The term “black hole” was coined in the 1960s by physicist Robert Dicke, aptly deriving from the Black Hole of Calcutta, an inescapable prison. But various fields of science assign different properties to these stellar objects—an issue professor Erik Curiel of the Munich Center for Mathematical Philosophy has analyzed in great detail. Curiel delves deep into the various scientific concepts of black holes. For instance, those who study quantum gravity define black holes as excitations in the quantum field, while astrophysicists consider them objects that produce an inescapable gravitational field.
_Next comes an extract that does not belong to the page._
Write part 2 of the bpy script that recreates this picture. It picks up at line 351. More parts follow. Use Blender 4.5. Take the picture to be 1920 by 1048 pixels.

More significant than these definitions, however, are the implications. Different properties of black holes can be invoked in various theoretical and experimental contexts. To bridge these gaps in the interpretations of black holes, Curiel connected quantum mechanics and thermodynamics: black holes are hypothesized to create black body radiation, a thermodynamic property, due to the quantum fields near their event horizons. A theory of quantum gravity would allow scientists to further understand this behavior known as the Hawking effect.

The Hawking effect has also led to questions about the very nature of matter and spacetime. “Black hole thermodynamics teaches us that matter can be transformed into spacetime curvature, and that spacetime curvature can be transformed into matter,” Curiel said. What we ordinarily think of as two wholly separate physical systems are much more intimately related than we had realized.